Varied progress and varying recovery in different regions and countries dotted the global economic climate last year. And the pattern of FDI flows has been as wide-ranging as the policies that influence the direction of these flows.
In its global outlook report on FDIs, fDi Intelligence - an FDI-focused division of the Financial Times - stressed that even though global FDI levels declined in 2010, the drop was slower than that witnessed in 2009, hinting at a whiff of optimism, albeit a cautious one.
Amongst source regions, Western Europe was the star with companies in the region establishing over 5000 FDI projects overseas, - though it was a marginal decline compared to 2009 - while the US and London were the leading source country and city respectively.

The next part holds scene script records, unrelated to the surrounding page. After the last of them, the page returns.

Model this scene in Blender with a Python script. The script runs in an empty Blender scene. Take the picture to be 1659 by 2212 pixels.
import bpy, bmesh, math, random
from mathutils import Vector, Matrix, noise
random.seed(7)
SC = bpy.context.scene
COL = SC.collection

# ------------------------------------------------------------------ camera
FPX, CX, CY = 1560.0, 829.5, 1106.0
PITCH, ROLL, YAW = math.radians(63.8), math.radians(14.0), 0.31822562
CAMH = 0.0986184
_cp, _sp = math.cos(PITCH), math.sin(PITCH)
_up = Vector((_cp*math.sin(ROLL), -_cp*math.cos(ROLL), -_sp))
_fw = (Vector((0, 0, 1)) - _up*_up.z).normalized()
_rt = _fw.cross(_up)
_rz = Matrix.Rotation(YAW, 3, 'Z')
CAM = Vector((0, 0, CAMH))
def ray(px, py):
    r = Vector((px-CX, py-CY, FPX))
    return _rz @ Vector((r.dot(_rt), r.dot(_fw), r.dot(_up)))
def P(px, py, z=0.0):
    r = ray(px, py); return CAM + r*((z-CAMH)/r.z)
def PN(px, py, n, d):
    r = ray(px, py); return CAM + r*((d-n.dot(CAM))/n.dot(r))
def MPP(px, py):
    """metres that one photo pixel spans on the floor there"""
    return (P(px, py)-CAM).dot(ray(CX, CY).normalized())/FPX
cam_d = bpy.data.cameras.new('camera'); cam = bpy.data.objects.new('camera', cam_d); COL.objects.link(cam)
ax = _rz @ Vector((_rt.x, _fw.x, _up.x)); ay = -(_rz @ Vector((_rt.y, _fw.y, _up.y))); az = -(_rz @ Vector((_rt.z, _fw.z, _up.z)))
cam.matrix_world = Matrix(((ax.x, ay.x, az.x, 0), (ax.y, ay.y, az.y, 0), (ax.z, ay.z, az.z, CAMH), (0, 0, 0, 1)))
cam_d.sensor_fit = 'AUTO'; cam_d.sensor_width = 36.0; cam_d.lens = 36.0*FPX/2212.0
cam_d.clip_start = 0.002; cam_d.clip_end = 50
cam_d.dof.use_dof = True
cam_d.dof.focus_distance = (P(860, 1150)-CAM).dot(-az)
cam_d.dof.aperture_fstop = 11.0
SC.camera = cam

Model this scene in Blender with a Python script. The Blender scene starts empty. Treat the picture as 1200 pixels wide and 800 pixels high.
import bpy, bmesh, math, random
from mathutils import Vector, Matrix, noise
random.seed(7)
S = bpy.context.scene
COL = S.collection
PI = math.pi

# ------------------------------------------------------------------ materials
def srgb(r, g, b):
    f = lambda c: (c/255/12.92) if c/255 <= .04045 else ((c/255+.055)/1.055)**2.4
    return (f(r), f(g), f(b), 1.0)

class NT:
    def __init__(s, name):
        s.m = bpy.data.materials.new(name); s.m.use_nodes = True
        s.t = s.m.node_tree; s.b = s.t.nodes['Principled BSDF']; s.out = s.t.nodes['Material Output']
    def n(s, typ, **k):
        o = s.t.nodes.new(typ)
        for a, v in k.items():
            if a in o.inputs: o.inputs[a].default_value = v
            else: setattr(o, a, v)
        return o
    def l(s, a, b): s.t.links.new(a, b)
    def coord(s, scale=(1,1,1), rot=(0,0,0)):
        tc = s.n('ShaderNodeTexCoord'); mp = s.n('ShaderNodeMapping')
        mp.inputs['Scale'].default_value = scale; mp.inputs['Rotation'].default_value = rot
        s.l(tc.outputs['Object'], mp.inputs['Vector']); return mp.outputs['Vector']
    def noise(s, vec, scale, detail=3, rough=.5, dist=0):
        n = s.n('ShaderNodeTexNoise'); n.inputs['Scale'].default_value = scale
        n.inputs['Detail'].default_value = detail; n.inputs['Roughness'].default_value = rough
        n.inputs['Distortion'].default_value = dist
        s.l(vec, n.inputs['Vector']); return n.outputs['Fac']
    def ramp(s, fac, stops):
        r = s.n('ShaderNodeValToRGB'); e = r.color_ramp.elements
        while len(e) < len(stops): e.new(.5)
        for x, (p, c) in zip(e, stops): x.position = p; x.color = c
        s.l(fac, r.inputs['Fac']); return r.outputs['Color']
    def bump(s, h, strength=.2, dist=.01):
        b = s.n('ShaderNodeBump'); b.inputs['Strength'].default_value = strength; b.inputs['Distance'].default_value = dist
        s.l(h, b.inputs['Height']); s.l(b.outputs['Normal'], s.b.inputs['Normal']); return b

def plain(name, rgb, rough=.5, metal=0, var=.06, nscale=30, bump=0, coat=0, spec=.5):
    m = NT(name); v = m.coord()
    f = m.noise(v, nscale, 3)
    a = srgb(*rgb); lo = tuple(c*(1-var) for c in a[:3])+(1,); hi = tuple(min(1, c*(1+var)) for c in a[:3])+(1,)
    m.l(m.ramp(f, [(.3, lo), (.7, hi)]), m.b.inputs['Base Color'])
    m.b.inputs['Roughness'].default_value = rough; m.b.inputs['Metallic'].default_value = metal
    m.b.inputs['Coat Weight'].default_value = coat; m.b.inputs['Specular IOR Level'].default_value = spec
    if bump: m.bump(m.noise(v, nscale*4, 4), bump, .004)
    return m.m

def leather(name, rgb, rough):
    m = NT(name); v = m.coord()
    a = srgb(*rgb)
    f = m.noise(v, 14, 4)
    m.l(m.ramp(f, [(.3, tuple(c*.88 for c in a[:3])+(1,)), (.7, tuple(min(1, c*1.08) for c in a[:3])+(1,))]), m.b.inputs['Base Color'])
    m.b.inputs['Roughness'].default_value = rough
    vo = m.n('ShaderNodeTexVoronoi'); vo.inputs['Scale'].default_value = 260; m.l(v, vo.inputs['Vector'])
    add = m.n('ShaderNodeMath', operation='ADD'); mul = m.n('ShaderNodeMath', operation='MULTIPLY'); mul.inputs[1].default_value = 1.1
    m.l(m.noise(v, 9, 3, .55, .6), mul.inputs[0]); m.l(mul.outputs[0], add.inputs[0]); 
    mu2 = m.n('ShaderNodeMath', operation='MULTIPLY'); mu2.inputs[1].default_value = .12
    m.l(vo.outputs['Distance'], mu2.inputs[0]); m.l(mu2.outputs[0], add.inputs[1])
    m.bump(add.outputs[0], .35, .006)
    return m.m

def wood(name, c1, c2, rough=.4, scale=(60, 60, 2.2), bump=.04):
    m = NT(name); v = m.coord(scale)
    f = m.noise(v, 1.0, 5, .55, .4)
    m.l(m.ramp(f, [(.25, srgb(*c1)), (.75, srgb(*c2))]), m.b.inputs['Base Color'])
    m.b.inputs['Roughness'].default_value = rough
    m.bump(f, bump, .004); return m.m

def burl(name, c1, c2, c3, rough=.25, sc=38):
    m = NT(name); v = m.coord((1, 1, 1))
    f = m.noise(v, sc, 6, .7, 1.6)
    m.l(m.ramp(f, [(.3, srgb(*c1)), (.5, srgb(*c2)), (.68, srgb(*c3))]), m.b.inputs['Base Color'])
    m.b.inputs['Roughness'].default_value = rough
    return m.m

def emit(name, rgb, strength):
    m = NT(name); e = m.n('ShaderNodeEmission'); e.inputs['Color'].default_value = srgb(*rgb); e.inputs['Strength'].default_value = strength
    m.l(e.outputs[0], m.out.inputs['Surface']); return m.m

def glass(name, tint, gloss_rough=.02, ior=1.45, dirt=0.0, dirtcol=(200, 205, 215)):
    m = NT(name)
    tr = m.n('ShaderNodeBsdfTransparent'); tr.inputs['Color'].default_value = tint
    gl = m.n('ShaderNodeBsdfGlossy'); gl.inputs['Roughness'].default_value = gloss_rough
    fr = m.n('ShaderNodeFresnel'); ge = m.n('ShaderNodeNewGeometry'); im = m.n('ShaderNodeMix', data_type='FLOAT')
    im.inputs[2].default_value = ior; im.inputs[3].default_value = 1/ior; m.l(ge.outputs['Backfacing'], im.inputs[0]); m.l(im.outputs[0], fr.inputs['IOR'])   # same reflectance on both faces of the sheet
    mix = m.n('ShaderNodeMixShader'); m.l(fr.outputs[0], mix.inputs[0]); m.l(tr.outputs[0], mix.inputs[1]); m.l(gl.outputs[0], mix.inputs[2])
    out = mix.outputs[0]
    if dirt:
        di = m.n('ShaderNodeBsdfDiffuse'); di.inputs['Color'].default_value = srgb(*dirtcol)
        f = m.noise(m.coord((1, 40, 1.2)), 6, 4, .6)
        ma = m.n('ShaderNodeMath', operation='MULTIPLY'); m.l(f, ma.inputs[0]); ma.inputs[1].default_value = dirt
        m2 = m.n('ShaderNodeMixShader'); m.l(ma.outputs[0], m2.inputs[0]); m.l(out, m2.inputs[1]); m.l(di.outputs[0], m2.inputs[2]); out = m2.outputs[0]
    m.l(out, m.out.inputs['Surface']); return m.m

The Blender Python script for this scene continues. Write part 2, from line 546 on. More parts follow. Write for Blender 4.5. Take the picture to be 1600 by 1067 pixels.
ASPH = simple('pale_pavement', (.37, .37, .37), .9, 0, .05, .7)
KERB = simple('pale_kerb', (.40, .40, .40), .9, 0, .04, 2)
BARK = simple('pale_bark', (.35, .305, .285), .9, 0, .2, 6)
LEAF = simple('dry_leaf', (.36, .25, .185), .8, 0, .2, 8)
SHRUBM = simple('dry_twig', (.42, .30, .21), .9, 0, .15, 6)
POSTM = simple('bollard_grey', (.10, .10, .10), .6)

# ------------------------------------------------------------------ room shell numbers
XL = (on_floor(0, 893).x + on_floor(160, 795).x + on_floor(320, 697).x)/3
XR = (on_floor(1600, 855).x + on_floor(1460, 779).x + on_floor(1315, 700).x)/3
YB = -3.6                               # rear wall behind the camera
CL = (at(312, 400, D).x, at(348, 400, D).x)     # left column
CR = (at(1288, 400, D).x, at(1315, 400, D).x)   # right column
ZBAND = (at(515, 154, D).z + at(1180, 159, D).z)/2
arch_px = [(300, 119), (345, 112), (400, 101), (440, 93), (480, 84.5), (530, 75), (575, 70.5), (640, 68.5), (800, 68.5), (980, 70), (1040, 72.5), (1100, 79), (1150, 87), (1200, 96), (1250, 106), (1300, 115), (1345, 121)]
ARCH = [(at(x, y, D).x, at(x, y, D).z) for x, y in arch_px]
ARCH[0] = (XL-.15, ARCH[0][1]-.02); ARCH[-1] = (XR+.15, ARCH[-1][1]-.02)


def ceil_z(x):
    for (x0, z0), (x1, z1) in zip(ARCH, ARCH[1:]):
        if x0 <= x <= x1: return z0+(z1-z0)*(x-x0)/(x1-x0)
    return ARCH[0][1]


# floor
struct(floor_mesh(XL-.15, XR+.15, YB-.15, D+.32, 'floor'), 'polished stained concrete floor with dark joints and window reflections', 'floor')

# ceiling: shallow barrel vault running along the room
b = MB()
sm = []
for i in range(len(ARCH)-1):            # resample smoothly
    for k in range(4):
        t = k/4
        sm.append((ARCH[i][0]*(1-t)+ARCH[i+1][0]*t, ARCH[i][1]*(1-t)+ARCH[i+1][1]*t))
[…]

Middle Eastern and African countries, on the other hand, showed a steep decline in 2010 over the last year in the number of projects set up overseas.
On the recipients side, the Asia-Pacific region bagged the greatest number of projects - nearly 4000, marginally higher than that in 2009.
The Middle East and Africa were at the bottom-end of the recipient list as well, and Western Europe, the biggest source region, depicted the greatest decline in projects, even though it attracted the second highest number of projects after Asia-Pacific.
The Americas share of global FDI increased from 11 percent in 2009 to 13 percent in 2010 with the US, Canada being leading destination countries in North America, and Brazil and Mexico in the Latam (short for Latin America) and Caribbean region.
Asia-Pacifics marvelous performance as an FDI destination region was lead by its two giants, India and China, both of which beat the US in terms of FDI-associated job creation, helped by Shanghai and Bangalore, in particular.
China and India ranked first and second among FDI recipients in Asia-Pacific, even though there was no FDI growth in India in 2010 relative to 2009.
But it was Australia which bagged the award for the most astounding growth in FDIs in the region, achieving a 40 percent increase in FDI projects in 2010, making it the third leading destination in Asia-Pacific after the giant two.
Unfortunately, Pakistan was among the laggards in the regions, depicting the greatest fall in FDI inflows among key Asia-Pacific countries - over 40 percent.
As far as the sectors are concerned, the leading sector for global FDI in 2008 and 2009, financial services was overtaken by software and IT and business services, while manufacturing was the leading business activity for FDI flows.
fDi Intelligence foresees strong prospects for FDI growth in India, with the country being amongst the four most prospective favourite destinations for FDI inflows, the rest being Turkey, Mexico and Indonesia.
India is also expected to join the ranks of the leading source countries in 2011.
Going forward, greenfield projects have been predicted to grow over 6 percent in 2011, with nearly 12,800 projects from 12,047 in 2010, expected to bloat further to over 15,000 by 2014.
Amongst the sectors, software, business services and financial services are expected to continue to be leading sources of FDI growth.
Its a pity Pakistan may not enjoy the expected growth in global FDIs, if the past is anything to go by.